*PROBLEM STATEMENT*. Leaving out the pictures, retype the lines from the beginning of the listing through the line containing "place_chair(c3, 2.05, 3.45, -62, 20)".

*GIVEN DATA*.
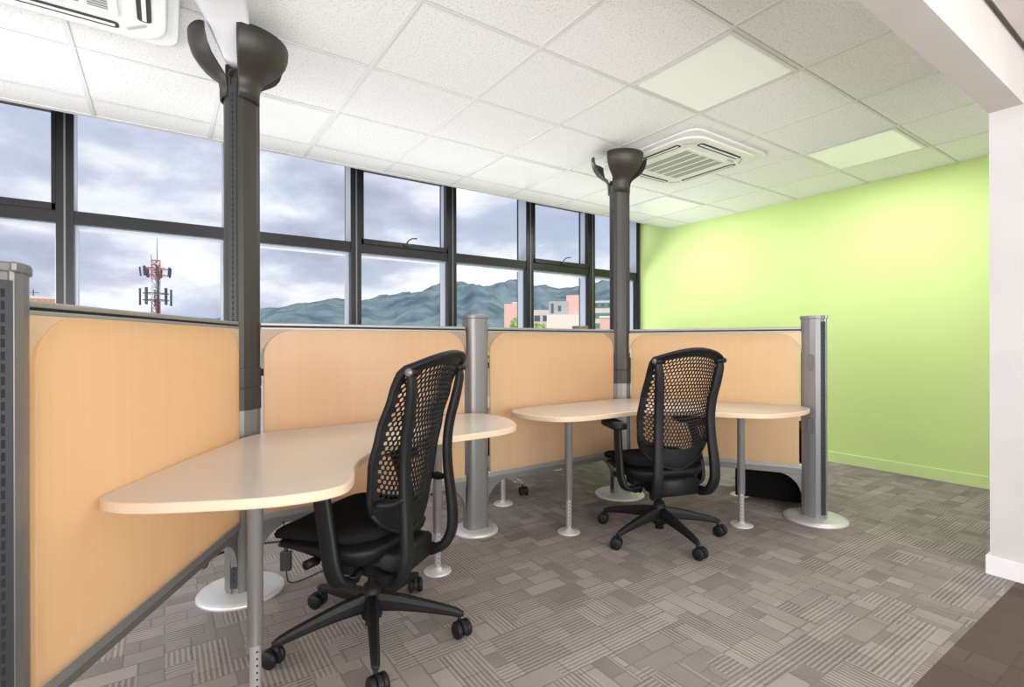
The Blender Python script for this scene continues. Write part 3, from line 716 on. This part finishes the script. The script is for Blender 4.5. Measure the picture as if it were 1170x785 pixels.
    for k in range(5):
        ang = k * 2 * PI / 5 + R(12)
        if arm0 is None:
            arm0 = am.build('base_arm', M[base_mat], r_, rz=ang); arm0.modifiers.new('bevel', 'BEVEL').width = .003
            cs = MB(); cr = .033
            for y in (-.021, .021):
                cs.lathe([(0, -.011), (cr - .006, -.011), (cr, -.006), (cr, .006), (cr - .006, .011), (0, .011)], 22, 0, Matrix.Translation((.018, y, cr)) @ Matrix.Rotation(PI / 2, 4, 'X'))
            cs.cyl((.018, -.02, cr), (.018, .02, cr), .010, n=10); cs.cyl((0, 0, .035), (0, 0, .075), .0075, n=10)
            N = 12; hood = []
            for y in (-.0085, .0085):
                for i in range(N + 1): a_ = R(-20) + R(220) * i / N; hood.append((.018 + .034 * math.cos(a_), y, cr + .034 * math.sin(a_)))
            fs = [(i, i + 1, N + 2 + i, N + 1 + i) for i in range(N)] + [tuple(range(N + 1)), tuple(range(2 * N + 1, N, -1))]
            cs.add(hood, fs, 0, False)
            c0 = cs.build('caster', pl, arm0, (.350, 0, 0)); c0.rotation_euler[2] = R(35)
        else:
            am_ = arm0.copy(); C.objects.link(am_); am_.parent = r_; am_.rotation_euler[2] = ang
            c1 = c0.copy(); C.objects.link(c1); c1.parent = am_; c1.rotation_euler[2] = R((k * 77) % 150 - 60)
    return r_
def place_chair(c, x, y, facing, star):
    c.location = (x, y, 0); c.rotation_euler[2] = R(facing - 90)
    arms = [o for o in c.children if o.name.startswith('base_arm')]
    for k, o in enumerate(arms): o.rotation_euler[2] = R(star - (facing - 90) + 72 * k)
chair = make_chair('black office chair with a perforated back, pulled up to the nearer desk')
place_chair(chair, .680, 1.990, 127, 37)
c2 = copy_tree(chair); c2['label'] = 'black office chair seen from behind, at the farther desk'
place_chair(c2, 2.462, 2.030, 73, 37.5)
c3 = make_chair('black office chair behind the middle screen, only its casters and metal base showing', 'chrome')
place_chair(c3, 2.05, 3.45, -62, 20)

# ------------------------------------------------------------------ small things on the floor
bx = tag(empty('pedestal_cabinet', (3.62, 1.905, 0), R(-62.5)), 'low black cabinet on small wheels behind the right screen', 'cabinet')
q = MB(); q.box(-.30, .24, .0, .40, .035, .56, ch=.008); q.build('body', M['black_box'], bx)
for z0, z1 in ((.05, .30), (.305, .55)):
    q = MB(); q.box(-.29, .23, -.014, 0, z0, z1, ch=.004); do = q.build('drawer', M['black_box'], bx)
    q = MB(); q.box(-.09, .03, -.026, -.014, z1 - .05, z1 - .035, ch=.003); q.build('handle', M['cable'], do)
for x, y in ((-.26, .05), (.20, .05), (-.26, .35), (.20, .35)):
    q = MB(); q.cyl((x, y - .012, .018), (x, y + .012, .018), .018, n=14); q.box(x - .01, x + .01, y - .014, y + .014, .02, .036); q.build('caster', M['cable'], bx)
ad = tag(empty('power_adapter', (.474, 2.60, 0)), 'small black power adapter hanging from the rail under the nearer desk', 'adapter')
q = MB(); q.box(-.024, .024, -.014, .014, .085, .175, ch=.004, mat=Matrix.Rotation(R(-30), 4, 'Z')); q.build('body', M['cable'], ad)
q = MB(); q.lathe([(.010, .172), (.009, .20), (.004, .232)], 12); q.sweep([(0, 0, .22), (.0, .03, .27), (.0, .075, .30)], .006, .006, n=6, sub=3); q.build('plug', M['cable'], ad)
q = MB(); q.sweep([(.0, 0, .09), (.01, 0, .03), (.05, .02, .008), (.12, .05, .005), (.20, .08, .006), (.30, .07, .005), (.42, .06, .005)], .006, .006, n=6, sub=6, up=(0, .1, 1)); q.build('cord', M['cable'], ad)
def cable(pts, label, r0=.0055):
    q = MB(); o = Vector(pts[0]); q.sweep([Vector(p) - Vector((o.x, o.y, 0)) for p in pts], r0 * 2, r0 * 2, n=7, sub=7, up=(.1, .1, 1))
    tag(q.build('power_cable', M['cable'], None, (o.x, o.y, 0)), label, 'cable', 'black cables behind the nearest tall post')
cable([(.19, 2.80, .30), (.18, 2.86, .16), (.17, 2.98, .04), (.16, 3.10, .006), (.24, 3.22, .006), (.40, 3.26, .006), (.60, 3.2, .006)], 'black cable looping down behind the base of the nearest tall post')
cable([(.15, 2.75, .30), (.11, 2.80, .20), (.08, 2.90, .07), (.06, 3.00, .006), (.0, 3.12, .006), (-.08, 3.10, .006), (-.16, 3.18, .006)], 'black cable trailing left over the carpet behind the left screen')

# ------------------------------------------------------------------ outdoors
def polar(az, d, z=0): return Vector((d * math.cos(R(az)), d * math.sin(R(az)), z))
gd = MB(); gd.add([(-3000, 5.5, -14), (4000, 5.5, -14), (4000, 4500, -14), (-3000, 4500, -14)], [(0, 1, 2, 3)]); struct(gd.build('town_ground', M['ground']))
ridge = [(20, 5.5), (30, 6.4), (38, 6.9), (44.4, 7.0), (47, 6.2), (50.2, 5.75), (52.5, 6.1), (55.1, 6.5), (60, 6.35), (63, 6.2), (66, 5.7), (68.5, 4.9), (71.5, 4.5), (74.5, 4.5), (77.7, 4.05), (80, 3.75), (82, 3.35), (86.4, 2.4), (92, 1.3), (100, .6), (112, 0)]
hm = MB(); NA, NR = 260, 26; vs = []
for j in range(NR + 1):
    f = j / NR; rr = 1100 + 1900 * f
    for i in range(NA + 1):
        az = 20 + 92 * i / NA; el = interp(ridge, az)
        top = 3000 * math.tan(R(el)) * .86 * (rr / 3000) ** .2 if False else 2600 * math.tan(R(el))
        prof = math.sin(min(1, f / .79) * PI / 2) ** 1.35 if f < .79 else 1 - .15 * (f - .79) / .21
        nz = noise.fractal(Vector((az * .28, rr * .0022, 3.1)), 1.0, 2.1, 5) * (.16 if f < .79 else .05) * (1 - .75 * (abs(f - .79) < .03))
        z = -14 + (top + 14) * max(0, min(prof + nz * min(1, 4 * f) * (1 - (f / .79) ** 6 * .8 if f < .79 else 1), 1.0 if f < .76 else 1.02))
        p = polar(az, rr); vs.append((p.x, p.y, z))
fs = [(j * (NA + 1) + i, j * (NA + 1) + i + 1, (j + 1) * (NA + 1) + i + 1, (j + 1) * (NA + 1) + i) for j in range(NR) for i in range(NA)]
hm.add(vs, fs, 0, True); struct(hm.build('hills', M['hill']))
def building(az0, az1, el, dist, parts, label, depth=14, name='distant_building'):
    a = polar(az0, dist); b_ = polar(az1, dist); d = b_ - a; w = d.length
    ang = math.atan2(d.y, d.x); top = 1.16 + dist * math.tan(R(el)); H = top + 14
    r_ = tag(empty(name, (a.x, a.y, -14), ang), label, 'building', 'buildings beyond the windows')
    # local x along facade (left to right in view), -y towards the viewer is handled by sign
    parts(r_, w, H, depth); return r_
def pb(r_, nm, mt, x0, x1, y0, y1, z0, z1):
    q = MB(); q.box(x0, x1, y0, y1, z0, z1); return q.build(nm, mt, r_)
def win(r_, x0, x1, z0, z1, mt='winp', y=-.0): return pb(r_, 'window', M[mt], x0, x1, y - .12, y + .1, z0, z1)
def pink(r_, w, H, D):
    pb(r_, 'wall', M['pinkw'], 0, w, 0, D, 0, H); pb(r_, 'stair_head', M['pinkw'], w * .35, w * .7, 2, D - 2, H, H + .5)
    for k in range(3): win(r_, w * .62, w * .8, H - 2.2 - 2.2 * k, H - 1.2 - 2.2 * k)
def cream(r_, w, H, D):
    pb(r_, 'wall', M['creamw'], 0, w, 0, D, 0, H - 3.6); pb(r_, 'upper_storey', M['greyw'], .05 * w, w * .62, 1, D, H - 3.6, H - 1.1)
    pb(r_, 'tower_block', M['pinkw'], w * .55, w, 1.5, D + 2, H - 3.6, H); pb(r_, 'roof_edge', M['whitew'], -.1, w * .6, .8, 1.2, H - 3.7, H - 3.5)
    win(r_, w * .12, w * .19, H - 3.2, H - 1.5, y=1); win(r_, w * .45, w * .52, H - 6.8, H - 6.0); win(r_, w * .32, w * .40, H - 2.8, H - 1.9, y=1)
def grey(r_, w, H, D):
    pb(r_, 'wall', M['whitew'], 0, w, 0, D, 0, H)
    for k in range(3): win(r_, w * (.05 + .33 * k), w * (.27 + .33 * k), H - 2.4, H - 1.2)
    for k in range(3): win(r_, w * (.05 + .33 * k), w * (.27 + .33 * k), H - 5.4, H - 4.2)
def green(r_, w, H, D):
    pb(r_, 'wall', M['whitew'], 0, w, 0, D, 0, H)
    for k in range(5): win(r_, .2, w - .2, H - 1.4 - 2.1 * k, H - .4 - 2.1 * k, 'glassg'); 
    for k in range(4): win(r_, w * (.15 + .2 * k), w * (.24 + .2 * k), H - 1.2, H - .6, 'winp', -.05)
def brick(r_, w, H, D):
    pb(r_, 'wall', M['brickr'], 0, w, 0, D, 0, H - .5); pb(r_, 'parapet', M['whitew'], 0, w * .8, .5, D, H - .5, H - .2)
    q = MB(); q.cyl((w * .55, 3, H - .4), (w * .55, 3, H + .6), .05, n=6); q.cyl((w * .45, 3, H + .3), (w * .65, 3, H + .3), .03, n=6); q.build('aerial', M['ant'], r_)
building(56.5, 54.0, 4.45, 95, pink, 'small salmon coloured block standing left of the cream building')
building(54.2, 51.3, 3.75, 110, grey, 'low pale building with a row of windows left of the cream building')
building(51.7, 47.7, 5.45, 90, cream, 'cream building with a pink upper tower, before the hills', 12)
building(46.9, 43.3, 4.7, 105, green, 'green glazed office building left of the farther tall post')
building(45.8, 41.5, 3.0, 80, lambda r_, w, H, D: (pb(r_, 'wall', M['pinkw'], 0, w, 0, D, 0, H), pb(r_, 'parapet', M['creamw'], -.1, w + .1, -.1, .2, H - .3, H), win(r_, w * .4, w * .55, H - 2, H - 1.1)), 'low salmon building in front of the green glazed building', 8)
building(101, 97.2, 4.2, 70, brick, 'orange brick rooftop at the left end of the windows')
# trees
def tree(az, dist, top, rad, label):
    p = polar(az, dist); r_ = tag(empty('tree', (p.x, p.y, -14)), label, 'tree', 'trees among the far buildings')
    q = MB(); q.sweep([(0, 0, 0), (.2, 0, (top + 14) * .5), (0, .1, top + 14 - rad)], .5, .5, n=8, sub=3, sizes=[1, .8, .5]); q.build('trunk', M['bark'], r_)
    bm = bmesh.new()
    for k in range(9):
        c = Vector((random.uniform(-.6, .6) * rad, random.uniform(-.6, .6) * rad, top + 14 - rad + random.uniform(-.5, .45) * rad)); mm = Matrix.Translation(c)
        g0 = bmesh.ops.create_icosphere(bm, subdivisions=3, radius=rad * random.uniform(.45, .65), matrix=mm)
        for v in g0['verts']: dd = (v.co - c).normalized(); v.co += dd * noise.noise(v.co * 2.2) * rad * .28
    me = bpy.data.meshes.new('crown'); bm.to_mesh(me); bm.free(); me.materials.append(M['leaf']); o = bpy.data.objects.new('crown', me); C.objects.link(o); o.parent = r_
tree(57.6, 60, 3.1, 1.9, 'yellow green tree top left of the small salmon block')
tree(59.4, 66, 3.1, 2.0, 'yellow green tree top farther left, just above the screen rail')
tree(54.7, 70, 4.9, 1.3, 'dark green tree in front of the small salmon block')
tree(52.8, 64, 3.6, 1.8, 'pale green tree between the salmon block and the cream building')
# mast
p = polar(90.65, 85); tw = tag(empty('antenna_mast', (p.x, p.y, -14)), 'red and white lattice mast carrying dark antennas, seen through the left window', 'mast')
zt = 1.16 + 85 * math.tan(R(7.7)) + 14; lat = MB(); w = .55; legs = [Vector((w * math.cos(R(90 + 120 * k)), w * math.sin(R(90 + 120 * k)), 0)) for k in range(3)]
z = 0; i = 0
while z < zt:
    z2 = min(z + 1.0, zt); mi = int(z / 3.0) % 2
    for k in range(3):
        a_, b_ = legs[k], legs[(k + 1) % 3]; lat.cyl(a_ + Vector((0, 0, z)), a_ + Vector((0, 0, z2)), .06, n=6, mi=mi); lat.cyl(a_ + Vector((0, 0, z)), b_ + Vector((0, 0, z2)), .04, n=5, mi=mi); lat.cyl(a_ + Vector((0, 0, z2)), b_ + Vector((0, 0, z2)), .04, n=5, mi=mi)
    z = z2
lat.build('lattice', [M['red'], M['mwhite']], tw)
q = MB(); q.cyl((.15, 0, zt), (.15, 0, zt + 4.6), .045, .02, n=6); q.cyl((-.5, 0, zt - .5), (-.5, 0, zt + .7), .04, n=6); q.build('lightning_rod', M['ant'], tw)
q = MB(); q.cyl((.25, -.3, zt - 9), (.25, -.3, zt - 1.5), .16, n=8); q.build('cable_ladder', M['ant'], tw)
for zc, rr, hh, n_, tilt in ((zt - 1.6, 1.75, 1.25, 7, .1), (zt - 5.0, 1.85, 2.3, 5, 0)):
    q = MB()
    for zz in (zc - .45, zc + .45):
        for k in range(24): a_, b_ = 2 * PI * k / 24, 2 * PI * (k + 1) / 24; q.cyl((rr * .8 * math.cos(a_), rr * .8 * math.sin(a_), zz), (rr * .8 * math.cos(b_), rr * .8 * math.sin(b_), zz), .04, n=4)
        for k in range(3): a_ = R(90 + 120 * k); q.cyl((0, 0, zz), (rr * .8 * math.cos(a_), rr * .8 * math.sin(a_), zz), .04, n=4)
    q.build('platform', M['red'] if zc > zt - 3 else M['ant'], tw)
    for k in range(n_):
        a_ = 2 * PI * k / n_ + .35; m4 = Matrix.Translation((rr * math.cos(a_), rr * math.sin(a_), zc)) @ Matrix.Rotation(a_, 4, 'Z') @ Matrix.Rotation(tilt, 4, 'Y')
        q = MB(); q.box(-.09, .09, -.16, .16, -hh / 2, hh / 2, mat=m4, ch=.03); q.build('antenna', M['ant'], tw)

*COMPLETE OUTPUT*.
The Blender Python script for this scene continues. Write part 3, from line 716 on. This part finishes the script. The script is for Blender 4.5. Measure the picture as if it were 1170x785 pixels.
    for k in range(5):
        ang = k * 2 * PI / 5 + R(12)
        if arm0 is None:
            arm0 = am.build('base_arm', M[base_mat], r_, rz=ang); arm0.modifiers.new('bevel', 'BEVEL').width = .003
            cs = MB(); cr = .033
            for y in (-.021, .021):
                cs.lathe([(0, -.011), (cr - .006, -.011), (cr, -.006), (cr, .006), (cr - .006, .011), (0, .011)], 22, 0, Matrix.Translation((.018, y, cr)) @ Matrix.Rotation(PI / 2, 4, 'X'))
            cs.cyl((.018, -.02, cr), (.018, .02, cr), .010, n=10); cs.cyl((0, 0, .035), (0, 0, .075), .0075, n=10)
            N = 12; hood = []
            for y in (-.0085, .0085):
                for i in range(N + 1): a_ = R(-20) + R(220) * i / N; hood.append((.018 + .034 * math.cos(a_), y, cr + .034 * math.sin(a_)))
            fs = [(i, i + 1, N + 2 + i, N + 1 + i) for i in range(N)] + [tuple(range(N + 1)), tuple(range(2 * N + 1, N, -1))]
            cs.add(hood, fs, 0, False)
            c0 = cs.build('caster', pl, arm0, (.350, 0, 0)); c0.rotation_euler[2] = R(35)
        else:
            am_ = arm0.copy(); C.objects.link(am_); am_.parent = r_; am_.rotation_euler[2] = ang
            c1 = c0.copy(); C.objects.link(c1); c1.parent = am_; c1.rotation_euler[2] = R((k * 77) % 150 - 60)
    return r_
def place_chair(c, x, y, facing, star):
    c.location = (x, y, 0); c.rotation_euler[2] = R(facing - 90)
    arms = [o for o in c.children if o.name.startswith('base_arm')]
    for k, o in enumerate(arms): o.rotation_euler[2] = R(star - (facing - 90) + 72 * k)
chair = make_chair('black office chair with a perforated back, pulled up to the nearer desk')
place_chair(chair, .680, 1.990, 127, 37)
c2 = copy_tree(chair); c2['label'] = 'black office chair seen from behind, at the farther desk'
place_chair(c2, 2.462, 2.030, 73, 37.5)
c3 = make_chair('black office chair behind the middle screen, only its casters and metal base showing', 'chrome')
place_chair(c3, 2.05, 3.45, -62, 20)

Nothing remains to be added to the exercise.